January was a very hectic month where I was planning my trip to San Diego to take the PACE Professional Boundaries course and getting my documents ready for my non-lucrative visa to Spain.

I reported my income for January in my month income post and in this post I’ll talk about my spending. I always like to review my spending and see what went well and what I could improve on.

It’s less necessary for me to maintain my frugality since I no longer need to save for retirement but it’s still a good habit to master. Frugality is necessary to reach your financial goals but unless you are inherently frugal it’s perfectly fine to loosen your purse strings.

You’ll see how frivolous I am with my spending after you read this post – $400 for coffee in one month?
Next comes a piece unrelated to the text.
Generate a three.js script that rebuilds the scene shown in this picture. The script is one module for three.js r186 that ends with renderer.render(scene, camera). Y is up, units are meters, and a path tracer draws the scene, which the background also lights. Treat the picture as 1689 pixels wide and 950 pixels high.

Absolutely.

 

Expenses January 2018 – $3,269

I spent $3,268 in total this January and 34% ($1,125) went towards my visa expenses. Applying for a long-term visa isn’t generally this expensive but I have hired an immigration lawyer to handle the majority of the work because my time is more valuable to me.

 

I’ll go over the breakdown of each category shortly. In the image below you can see where each dollar went January 2018 for my expenses.

 

 

Necessary Expenses

I keep really detailed spreadsheets of my expenses every month so that I can recognize any lifestyle creep and nip it in the bud before it nips me in my hairy bud.

I do all of my spending tracking using YNAB – one of the best things I have ever come across for shortcutting the path to financial independence and unfortunately one of the things I have never seen another physician use.

Using YNAB I can identify my basic expenses – the expenses I would have in order to enjoy the lifestyle I currently enjoy. For me these include:

  • groceries
  • housing expenses
  • internet
  • healthcare
  • exercise
  • financial adviser

For January 2018 I have $1,247 of basic expenses. Though my grocery spending has crept up over the past few years, my housing expenses and utilities remain the same.

 

What Can I Cut Out?

I play this scenario in my head most months – what spending could I cut out without feeling like I’m living in poverty?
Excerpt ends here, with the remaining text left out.